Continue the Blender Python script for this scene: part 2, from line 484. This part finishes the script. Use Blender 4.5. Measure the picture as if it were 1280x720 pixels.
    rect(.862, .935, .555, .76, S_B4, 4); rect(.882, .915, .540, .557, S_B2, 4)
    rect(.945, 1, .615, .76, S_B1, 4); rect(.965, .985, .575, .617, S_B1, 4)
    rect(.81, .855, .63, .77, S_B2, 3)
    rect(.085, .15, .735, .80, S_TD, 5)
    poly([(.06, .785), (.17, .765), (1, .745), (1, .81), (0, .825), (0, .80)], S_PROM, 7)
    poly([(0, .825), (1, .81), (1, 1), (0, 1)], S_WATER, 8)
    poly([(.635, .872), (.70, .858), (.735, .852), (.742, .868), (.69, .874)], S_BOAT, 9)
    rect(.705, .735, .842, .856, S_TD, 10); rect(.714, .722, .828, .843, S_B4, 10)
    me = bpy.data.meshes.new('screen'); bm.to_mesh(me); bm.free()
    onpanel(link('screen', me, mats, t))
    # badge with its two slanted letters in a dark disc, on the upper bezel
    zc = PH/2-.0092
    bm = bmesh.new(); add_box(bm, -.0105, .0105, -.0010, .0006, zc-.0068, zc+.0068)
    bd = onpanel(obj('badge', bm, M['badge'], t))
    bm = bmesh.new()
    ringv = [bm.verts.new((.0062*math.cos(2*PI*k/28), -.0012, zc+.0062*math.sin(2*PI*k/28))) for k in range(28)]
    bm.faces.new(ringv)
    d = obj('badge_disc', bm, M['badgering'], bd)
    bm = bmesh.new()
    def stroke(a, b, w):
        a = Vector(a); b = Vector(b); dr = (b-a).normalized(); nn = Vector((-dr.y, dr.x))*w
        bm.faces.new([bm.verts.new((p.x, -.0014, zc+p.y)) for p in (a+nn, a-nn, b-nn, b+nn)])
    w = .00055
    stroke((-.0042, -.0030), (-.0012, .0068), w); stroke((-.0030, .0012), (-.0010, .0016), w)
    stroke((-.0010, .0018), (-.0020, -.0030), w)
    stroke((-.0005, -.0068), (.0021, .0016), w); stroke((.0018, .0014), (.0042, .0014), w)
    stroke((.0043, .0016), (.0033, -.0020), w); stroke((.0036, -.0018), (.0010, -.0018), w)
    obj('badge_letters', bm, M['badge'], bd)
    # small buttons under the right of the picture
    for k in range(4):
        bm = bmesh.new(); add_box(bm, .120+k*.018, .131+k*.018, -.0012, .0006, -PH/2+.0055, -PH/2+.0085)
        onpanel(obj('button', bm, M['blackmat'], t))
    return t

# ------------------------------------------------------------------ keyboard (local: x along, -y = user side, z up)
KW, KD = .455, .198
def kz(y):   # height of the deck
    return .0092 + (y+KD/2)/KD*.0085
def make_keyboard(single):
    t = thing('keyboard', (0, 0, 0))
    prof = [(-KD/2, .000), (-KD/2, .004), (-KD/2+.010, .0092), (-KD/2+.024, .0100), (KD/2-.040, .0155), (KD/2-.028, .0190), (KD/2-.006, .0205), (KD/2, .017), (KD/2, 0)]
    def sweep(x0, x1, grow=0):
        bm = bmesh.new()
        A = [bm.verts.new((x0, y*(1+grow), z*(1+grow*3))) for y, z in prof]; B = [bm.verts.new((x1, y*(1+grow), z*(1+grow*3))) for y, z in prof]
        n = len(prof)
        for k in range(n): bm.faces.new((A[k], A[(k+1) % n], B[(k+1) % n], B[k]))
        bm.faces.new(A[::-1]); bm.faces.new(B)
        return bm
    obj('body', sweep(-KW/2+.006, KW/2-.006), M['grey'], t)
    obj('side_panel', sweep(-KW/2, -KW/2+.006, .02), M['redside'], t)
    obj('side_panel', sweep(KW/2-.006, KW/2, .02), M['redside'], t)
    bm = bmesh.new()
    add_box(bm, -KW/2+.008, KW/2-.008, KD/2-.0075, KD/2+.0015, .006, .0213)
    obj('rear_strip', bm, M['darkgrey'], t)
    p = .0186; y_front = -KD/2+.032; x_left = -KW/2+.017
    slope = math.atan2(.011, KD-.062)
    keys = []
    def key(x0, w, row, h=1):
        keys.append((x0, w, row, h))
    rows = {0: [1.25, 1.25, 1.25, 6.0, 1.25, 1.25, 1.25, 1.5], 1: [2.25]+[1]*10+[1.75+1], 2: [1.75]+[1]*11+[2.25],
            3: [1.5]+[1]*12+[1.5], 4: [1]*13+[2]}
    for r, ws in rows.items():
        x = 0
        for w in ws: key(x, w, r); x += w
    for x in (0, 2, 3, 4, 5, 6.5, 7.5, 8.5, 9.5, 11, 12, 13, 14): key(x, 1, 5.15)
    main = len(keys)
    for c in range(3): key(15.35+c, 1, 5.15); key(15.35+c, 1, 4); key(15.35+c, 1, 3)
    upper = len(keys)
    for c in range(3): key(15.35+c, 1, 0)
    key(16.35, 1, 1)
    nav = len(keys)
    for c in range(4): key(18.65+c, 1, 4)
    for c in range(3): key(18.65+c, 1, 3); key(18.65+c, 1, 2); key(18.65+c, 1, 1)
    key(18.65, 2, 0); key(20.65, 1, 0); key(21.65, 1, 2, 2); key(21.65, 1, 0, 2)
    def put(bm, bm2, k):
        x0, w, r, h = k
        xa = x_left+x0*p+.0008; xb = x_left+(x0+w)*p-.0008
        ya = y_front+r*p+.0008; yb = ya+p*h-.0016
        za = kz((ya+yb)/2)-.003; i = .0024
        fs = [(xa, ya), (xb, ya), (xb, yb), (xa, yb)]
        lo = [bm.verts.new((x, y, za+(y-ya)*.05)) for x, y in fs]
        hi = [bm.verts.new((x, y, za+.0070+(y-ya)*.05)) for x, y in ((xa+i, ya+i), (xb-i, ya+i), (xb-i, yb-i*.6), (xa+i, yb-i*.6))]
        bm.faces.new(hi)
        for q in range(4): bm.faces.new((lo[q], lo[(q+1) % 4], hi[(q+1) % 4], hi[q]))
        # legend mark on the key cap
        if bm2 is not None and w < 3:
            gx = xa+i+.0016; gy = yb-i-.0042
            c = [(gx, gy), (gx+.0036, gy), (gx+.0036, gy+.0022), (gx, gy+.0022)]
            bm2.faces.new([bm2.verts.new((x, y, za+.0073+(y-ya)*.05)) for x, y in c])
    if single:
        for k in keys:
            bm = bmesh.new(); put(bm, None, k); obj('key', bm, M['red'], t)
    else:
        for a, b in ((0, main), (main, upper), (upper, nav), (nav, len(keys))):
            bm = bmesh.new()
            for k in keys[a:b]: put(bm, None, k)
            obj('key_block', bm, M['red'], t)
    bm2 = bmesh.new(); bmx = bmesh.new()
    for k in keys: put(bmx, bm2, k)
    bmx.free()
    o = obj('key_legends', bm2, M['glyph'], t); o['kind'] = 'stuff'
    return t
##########
## GIVEN TASK
Repeat the preceding lines exactly, please, every one of them.

## SOLUTION
Continue the Blender Python script for this scene: part 2, from line 484. This part finishes the script. Use Blender 4.5. Measure the picture as if it were 1280x720 pixels.
    rect(.862, .935, .555, .76, S_B4, 4); rect(.882, .915, .540, .557, S_B2, 4)
    rect(.945, 1, .615, .76, S_B1, 4); rect(.965, .985, .575, .617, S_B1, 4)
    rect(.81, .855, .63, .77, S_B2, 3)
    rect(.085, .15, .735, .80, S_TD, 5)
    poly([(.06, .785), (.17, .765), (1, .745), (1, .81), (0, .825), (0, .80)], S_PROM, 7)
    poly([(0, .825), (1, .81), (1, 1), (0, 1)], S_WATER, 8)
    poly([(.635, .872), (.70, .858), (.735, .852), (.742, .868), (.69, .874)], S_BOAT, 9)
    rect(.705, .735, .842, .856, S_TD, 10); rect(.714, .722, .828, .843, S_B4, 10)
    me = bpy.data.meshes.new('screen'); bm.to_mesh(me); bm.free()
    onpanel(link('screen', me, mats, t))
    # badge with its two slanted letters in a dark disc, on the upper bezel
    zc = PH/2-.0092
    bm = bmesh.new(); add_box(bm, -.0105, .0105, -.0010, .0006, zc-.0068, zc+.0068)
    bd = onpanel(obj('badge', bm, M['badge'], t))
    bm = bmesh.new()
    ringv = [bm.verts.new((.0062*math.cos(2*PI*k/28), -.0012, zc+.0062*math.sin(2*PI*k/28))) for k in range(28)]
    bm.faces.new(ringv)
    d = obj('badge_disc', bm, M['badgering'], bd)
    bm = bmesh.new()
    def stroke(a, b, w):
        a = Vector(a); b = Vector(b); dr = (b-a).normalized(); nn = Vector((-dr.y, dr.x))*w
        bm.faces.new([bm.verts.new((p.x, -.0014, zc+p.y)) for p in (a+nn, a-nn, b-nn, b+nn)])
    w = .00055
    stroke((-.0042, -.0030), (-.0012, .0068), w); stroke((-.0030, .0012), (-.0010, .0016), w)
    stroke((-.0010, .0018), (-.0020, -.0030), w)
    stroke((-.0005, -.0068), (.0021, .0016), w); stroke((.0018, .0014), (.0042, .0014), w)
    stroke((.0043, .0016), (.0033, -.0020), w); stroke((.0036, -.0018), (.0010, -.0018), w)
    obj('badge_letters', bm, M['badge'], bd)
    # small buttons under the right of the picture
    for k in range(4):
        bm = bmesh.new(); add_box(bm, .120+k*.018, .131+k*.018, -.0012, .0006, -PH/2+.0055, -PH/2+.0085)
        onpanel(obj('button', bm, M['blackmat'], t))
    return t

# ------------------------------------------------------------------ keyboard (local: x along, -y = user side, z up)
KW, KD = .455, .198
def kz(y):   # height of the deck
    return .0092 + (y+KD/2)/KD*.0085
def make_keyboard(single):
    t = thing('keyboard', (0, 0, 0))
    prof = [(-KD/2, .000), (-KD/2, .004), (-KD/2+.010, .0092), (-KD/2+.024, .0100), (KD/2-.040, .0155), (KD/2-.028, .0190), (KD/2-.006, .0205), (KD/2, .017), (KD/2, 0)]
    def sweep(x0, x1, grow=0):
        bm = bmesh.new()
        A = [bm.verts.new((x0, y*(1+grow), z*(1+grow*3))) for y, z in prof]; B = [bm.verts.new((x1, y*(1+grow), z*(1+grow*3))) for y, z in prof]
        n = len(prof)
        for k in range(n): bm.faces.new((A[k], A[(k+1) % n], B[(k+1) % n], B[k]))
        bm.faces.new(A[::-1]); bm.faces.new(B)
        return bm
    obj('body', sweep(-KW/2+.006, KW/2-.006), M['grey'], t)
    obj('side_panel', sweep(-KW/2, -KW/2+.006, .02), M['redside'], t)
    obj('side_panel', sweep(KW/2-.006, KW/2, .02), M['redside'], t)
    bm = bmesh.new()
    add_box(bm, -KW/2+.008, KW/2-.008, KD/2-.0075, KD/2+.0015, .006, .0213)
    obj('rear_strip', bm, M['darkgrey'], t)
    p = .0186; y_front = -KD/2+.032; x_left = -KW/2+.017
    slope = math.atan2(.011, KD-.062)
    keys = []
    def key(x0, w, row, h=1):
        keys.append((x0, w, row, h))
    rows = {0: [1.25, 1.25, 1.25, 6.0, 1.25, 1.25, 1.25, 1.5], 1: [2.25]+[1]*10+[1.75+1], 2: [1.75]+[1]*11+[2.25],
            3: [1.5]+[1]*12+[1.5], 4: [1]*13+[2]}
    for r, ws in rows.items():
        x = 0
        for w in ws: key(x, w, r); x += w
    for x in (0, 2, 3, 4, 5, 6.5, 7.5, 8.5, 9.5, 11, 12, 13, 14): key(x, 1, 5.15)
    main = len(keys)
    for c in range(3): key(15.35+c, 1, 5.15); key(15.35+c, 1, 4); key(15.35+c, 1, 3)
    upper = len(keys)
    for c in range(3): key(15.35+c, 1, 0)
    key(16.35, 1, 1)
    nav = len(keys)
    for c in range(4): key(18.65+c, 1, 4)
    for c in range(3): key(18.65+c, 1, 3); key(18.65+c, 1, 2); key(18.65+c, 1, 1)
    key(18.65, 2, 0); key(20.65, 1, 0); key(21.65, 1, 2, 2); key(21.65, 1, 0, 2)
    def put(bm, bm2, k):
        x0, w, r, h = k
        xa = x_left+x0*p+.0008; xb = x_left+(x0+w)*p-.0008
        ya = y_front+r*p+.0008; yb = ya+p*h-.0016
        za = kz((ya+yb)/2)-.003; i = .0024
        fs = [(xa, ya), (xb, ya), (xb, yb), (xa, yb)]
        lo = [bm.verts.new((x, y, za+(y-ya)*.05)) for x, y in fs]
        hi = [bm.verts.new((x, y, za+.0070+(y-ya)*.05)) for x, y in ((xa+i, ya+i), (xb-i, ya+i), (xb-i, yb-i*.6), (xa+i, yb-i*.6))]
        bm.faces.new(hi)
        for q in range(4): bm.faces.new((lo[q], lo[(q+1) % 4], hi[(q+1) % 4], hi[q]))
        # legend mark on the key cap
        if bm2 is not None and w < 3:
            gx = xa+i+.0016; gy = yb-i-.0042
            c = [(gx, gy), (gx+.0036, gy), (gx+.0036, gy+.0022), (gx, gy+.0022)]
            bm2.faces.new([bm2.verts.new((x, y, za+.0073+(y-ya)*.05)) for x, y in c])
    if single:
        for k in keys:
            bm = bmesh.new(); put(bm, None, k); obj('key', bm, M['red'], t)
    else:
        for a, b in ((0, main), (main, upper), (upper, nav), (nav, len(keys))):
            bm = bmesh.new()
            for k in keys[a:b]: put(bm, None, k)
            obj('key_block', bm, M['red'], t)
    bm2 = bmesh.new(); bmx = bmesh.new()
    for k in keys: put(bmx, bm2, k)
    bmx.free()
    o = obj('key_legends', bm2, M['glyph'], t); o['kind'] = 'stuff'
    return t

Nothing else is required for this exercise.